JAKARTA, SAWIT INDONESIA Konflik sosial yang terjadi di perkebunan sawit dinilai harus menjadi introspeksi bagi pelaku usaha agar terus menjalankan perusahaannya dengan lebih baik. Sebab, jika konflik terus terjadi akan berdampak negatif terhadap industri komoditas sawit itu sendiri.
“Ini menjadi catatan agar [perusahaan] instrospeksi. Itulah kenapa komoditas unggulan Indonesia itu menjadi sunset ketika dia naik. Gula sekarang tidak semanis dulu. Apakah sawit akan seperti gula, Sekarang manis nanti tidak manis lagi?” ujar Priyanto Puji Sulistyo Ketua Keluarga Alumni INSTIPER Yogyakarta dalam diskusi “Kajian Implementasi Kebijakan pada Ekosistem Bisnis Perkebunan Kelapa Sawit” yang diselenggarakan INSTIPER Yogyakarta, Selasa (24/10/2023).
Priyanto menjelaskan kebun kelapa sawit yang rata rata sukses itu berada fasilitas yang sangat baik, sementara kampung-kampung di sekitar tidak tumbuh seperti perusahaan.
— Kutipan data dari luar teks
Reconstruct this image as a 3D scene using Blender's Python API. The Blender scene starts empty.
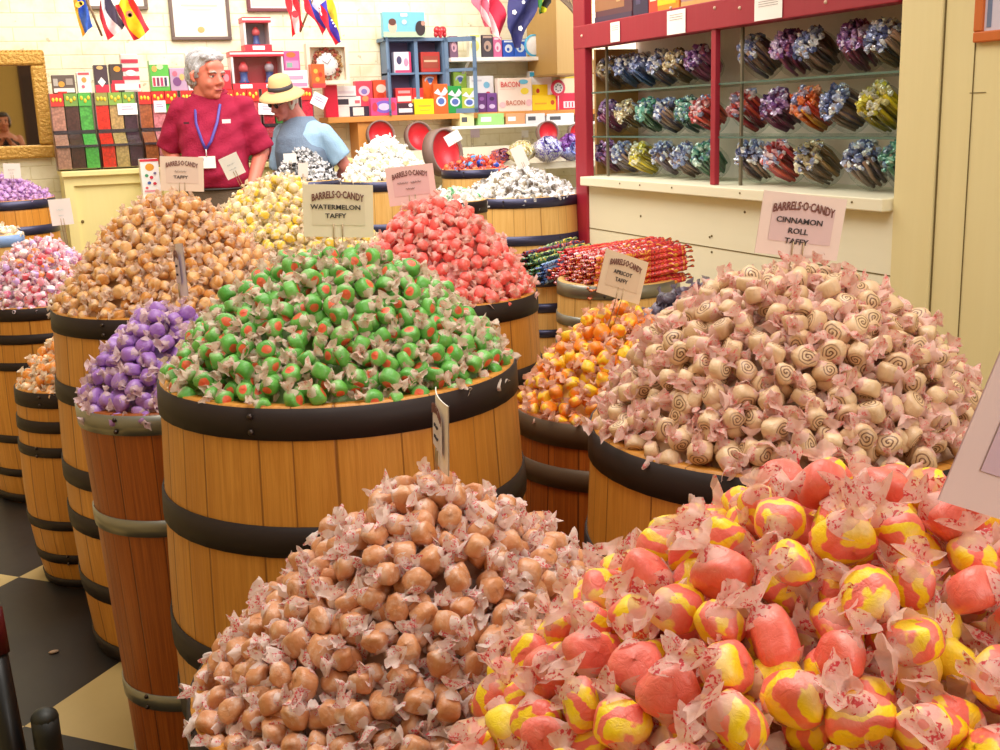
import bpy, bmesh, math, random
import numpy as np
from mathutils import Vector, Matrix, Euler, Quaternion
random.seed(7); RNG = np.random.default_rng(11)
scn = bpy.context.scene
col = scn.collection
PI = math.pi

# ------------------------------------------------------------------ camera
F = 1118.0; CH = 1.36
PIT = math.radians(13.0); ROL = math.radians(2.0); YAW = math.radians(23.05)
_f = Vector((math.sin(YAW)*math.cos(PIT), math.cos(YAW)*math.cos(PIT), -math.sin(PIT)))
_r0 = Vector((math.cos(YAW), -math.sin(YAW), 0)); _u0 = _r0.cross(_f)
_r = math.cos(ROL)*_r0 - math.sin(ROL)*_u0
_u = math.cos(ROL)*_u0 + math.sin(ROL)*_r0
CAM = Vector((0, 0, CH))
cd = bpy.data.cameras.new('camera'); co = bpy.data.objects.new('camera', cd); col.objects.link(co)
cd.sensor_width = 36; cd.lens = 36*F/1000; cd.clip_start = .05; cd.clip_end = 60
co.matrix_world = Matrix(((_r.x, _u.x, -_f.x, 0), (_r.y, _u.y, -_f.y, 0), (_r.z, _u.z, -_f.z, CH), (0, 0, 0, 1)))
scn.camera = co
scn.view_settings.view_transform = 'Standard'
scn.view_settings.look = 'None'
scn.view_settings.exposure = 0.0

def ray(px, py): return _f + _r*((px-500)/F) - _u*((py-375)/F)
def at(px, py, t): return CAM + ray(px, py)*t
def hx(px, py, X): d = ray(px, py); return CAM + d*(X/d.x)
def hy(px, py, Y): d = ray(px, py); return CAM + d*(Y/d.y)
def hz(px, py, Z): d = ray(px, py); return CAM + d*((Z-CH)/d.z)
def pix(p):
    d = Vector(p)-CAM; z = d.dot(_f); return 500+F*d.dot(_r)/z, 375-F*d.dot(_u)/z, z

# ------------------------------------------------------------------ materials
def srgb(c):
    if isinstance(c, str):
        c = c.lstrip('#'); c = [int(c[i:i+2], 16)/255 for i in (0, 2, 4)]
    return tuple(((x/12.92) if x <= .04045 else ((x+.055)/1.055)**2.4) for x in c)+(1.0,)
class NT:
    def __init__(s, name):
        s.m = bpy.data.materials.new(name); s.m.use_nodes = True
        s.t = s.m.node_tree; s.n = s.t.nodes; s.l = s.t.links; s.p = s.n['Principled BSDF']
    def new(s, typ, **kw):
        n = s.n.new(typ)
        for k, v in kw.items(): setattr(n, k, v)
        return n
    def put(s, sock, v):
        if v is None: return
        if isinstance(v, bpy.types.NodeSocket): s.l.new(v, sock)
        else: sock.default_value = v
    def math(s, op, a, b=None, c=None, clamp=False):
        n = s.new('ShaderNodeMath', operation=op); n.use_clamp = clamp
        s.put(n.inputs[0], a); s.put(n.inputs[1], b); s.put(n.inputs[2], c); return n.outputs[0]
    def mix(s, f, a, b):
        n = s.new('ShaderNodeMix', data_type='RGBA'); s.put(n.inputs[0], f); s.put(n.inputs[6], a); s.put(n.inputs[7], b); return n.outputs[2]
    def noise(s, scale, vec=None, detail=2.0, rough=.5, dist=0.0):
        n = s.new('ShaderNodeTexNoise'); n.inputs['Scale'].default_value = scale; n.inputs['Detail'].default_value = detail
        n.inputs['Roughness'].default_value = rough; n.inputs['Distortion'].default_value = dist
        if vec is not None: s.l.new(vec, n.inputs['Vector'])
        return n.outputs[0]
    def step(s, v, a, b):
        n = s.new('ShaderNodeMapRange'); n.interpolation_type = 'SMOOTHSTEP'; s.put(n.inputs[0], v)
        n.inputs[1].default_value = a; n.inputs[2].default_value = b; return n.outputs[0]
    def attr(s, name, out='Vector'):
        n = s.new('ShaderNodeAttribute'); n.attribute_name = name; return n.outputs[out]
    def sep(s, v):
        n = s.new('ShaderNodeSeparateXYZ'); s.l.new(v, n.inputs[0]); return n.outputs
    def comb(s, x, y, z):
        n = s.new('ShaderNodeCombineXYZ'); s.put(n.inputs[0], x); s.put(n.inputs[1], y); s.put(n.inputs[2], z); return n.outputs[0]
    def obj(s): return s.new('ShaderNodeTexCoord').outputs['Object']
    def bump(s, h, strength=.3, dist=.01):
        n = s.new('ShaderNodeBump'); n.inputs['Strength'].default_value = strength; n.inputs['Distance'].default_value = dist
        s.l.new(h, n.inputs['Height']); s.l.new(n.outputs[0], s.p.inputs['Normal'])
    def base(s, c): s.put(s.p.inputs['Base Color'], c)
    def set(s, **kw):
        for k, v in kw.items(): s.put(s.p.inputs[k.replace('_', ' ')], v)
        return s.m
_mc = {}
def M(c, rough=.5, metal=0.0, var=.06, scale=30, coat=0.0, spec=.5, emis=0.0):
    """plain procedural colour with a little mottling"""
    key = (c if isinstance(c, str) else tuple(c), rough, metal, var, scale, coat, spec, emis)
    if key in _mc: return _mc[key]
    k = NT('surface'); rgb = srgb(c)
    nz = k.noise(scale, k.obj(), 3)
    k.base(k.mix(nz, tuple(x*(1-var) for x in rgb[:3])+(1,), tuple(min(1, x*(1+var)) for x in rgb[:3])+(1,)))
    k.set(Roughness=rough, Metallic=metal)
    k.p.inputs['Specular IOR Level'].default_value = spec
    k.p.inputs['Coat Weight'].default_value = coat
    if emis: k.p.inputs['Emission Color'].default_value = rgb; k.p.inputs['Emission Strength'].default_value = emis
    _mc[key] = k.m; return k.m

def wood_mat(name, light, dark, line, n=26, hue_shift=.5):
    k = NT(name); o = k.obj(); s = k.sep(o)
    ang = k.math('ARCTAN2', s[1], s[0])
    a = k.math('MULTIPLY', k.math('ADD', ang, PI), n/(2*PI))
    w = k.math('ADD', a, k.math('MULTIPLY', k.math('SINE', k.math('MULTIPLY', a, 2.3)), .22))
    idx = k.math('FLOOR', w); fr = k.math('FRACT', w)
    wn = k.new('ShaderNodeTexWhiteNoise', noise_dimensions='1D'); k.l.new(idx, wn.inputs['W'])
    grain = k.noise(1.0, k.comb(k.math('MULTIPLY', ang, 26), k.math('MULTIPLY', s[2], 3.5), wn.outputs[0]), 5, .65, .8)
    fine = k.noise(1.0, k.comb(k.math('MULTIPLY', ang, 90), k.math('MULTIPLY', s[2], 5), 3.0), 3, .7)
    g = k.math('ADD', k.math('MULTIPLY', grain, .65), k.math('MULTIPLY', fine, .35))
    c = k.mix(k.step(g, .32, .68), srgb(dark), srgb(light))
    c = k.mix(k.math('MULTIPLY', wn.outputs[0], .45), c, srgb(dark))
    # darker, redder stain toward the foot of the barrel
    edge = k.math('MINIMUM', fr, k.math('SUBTRACT', 1.0, fr))
    ln = k.math('SUBTRACT', 1.0, k.step(edge, .008, .035))
    c = k.mix(k.math('MULTIPLY', ln, .75), c, srgb(line))
    k.base(c); k.bump(k.math('SUBTRACT', g, k.math('MULTIPLY', ln, 1.5)), .35, .004)
    k.set(Roughness=.42); return k.m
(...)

“Kondisi itu mudah tersulut oleh isu isu yang kebijakan seringkali tidak secara tuntas menyasar sebuah penyelesaian. Dengan kondisi itu bisa memporakporandakan industri,” ujar Priyanto.
Seideal apapun teknologi, ujar dia, perusahaan tidak bisa bergerak dan tumbuh karena konflik sosial.
“Maka sebetulnya akan runtuh, dia tidak bisa mengambil buah, tidak bisa mengolah dan tidak bisa menghasilkan apa-apa. Jantungnya sudah kena. Dari kondisi seperti itu perusahaan menjadi petarung sendiri. Karena sekarang mayoritas orang memojokkan perusahaan dan dianggap tidak baik dalam tata kelola perusahaan bahkan dianggap tidak mematuhi regulasi pemerintah,” jelasnya.
Kaitan dengan itu, Priyanto mengungkapkan pemicu lainnya konflik sosial juga disebabkan oleh kemitraan. Ada beberapa perusahaan yang menganggap itu memberatkan. Tapi ada juga perusahaan yang bertanggungjawab, maka kemitraan itu jadi solusi katup konflik sosial.
Menurutnya, konflik yang terjadi seperti Kalimantan Tengah, kebun-kebunnya yang mayoritas plasma itu dijual. Ketika itu dijual, maka mereka tidak bisa menikmati hasil kebun yang dikelola perusahaan.
“Nah pada posisi itu mereka sebagai penonton, mudah sekali terjadi infiltrasi dari luar memicu orang orang sekitarnya jadi konflik,” ucap Priyanto.
Dikatakan Priyanto, ada beberapa perusahaan yang menganggap kemitraan sangat memberatkan. Ada juga perusahaan yang menganggap kemitraan bukan sekedar kewajiban tapi tanggung jawab, maka kemitraan demikian akan menjadi katup pengaman konflik sosial.
Lebih lanjut, dia juga menjelaskan penyebab konflik perusahaan-masyarakat karena akulturasi budaya berjalan lambat, sehingga penyelarasan antara budaya kerja perusahaan dengan budaya kerja lokal sulit tercapai. Akhirnya perusahaan sering mengambil jalan pintas merekrut tenaga kerja dari luar daerah yang dianggap memarginalkan masyarakat lokal dengan alasan produktivitas.
“Kalau kita melihat tingginya tensi konflik sosial saat ini berkorelasi dengan tahun politik, banyak pihak yang punya kepentingan malah memperkeruh situasi dan bukan menjadi bagian sebagai pencari solusi sehingga memicu konflik semakin meningkat,” pungkasnya.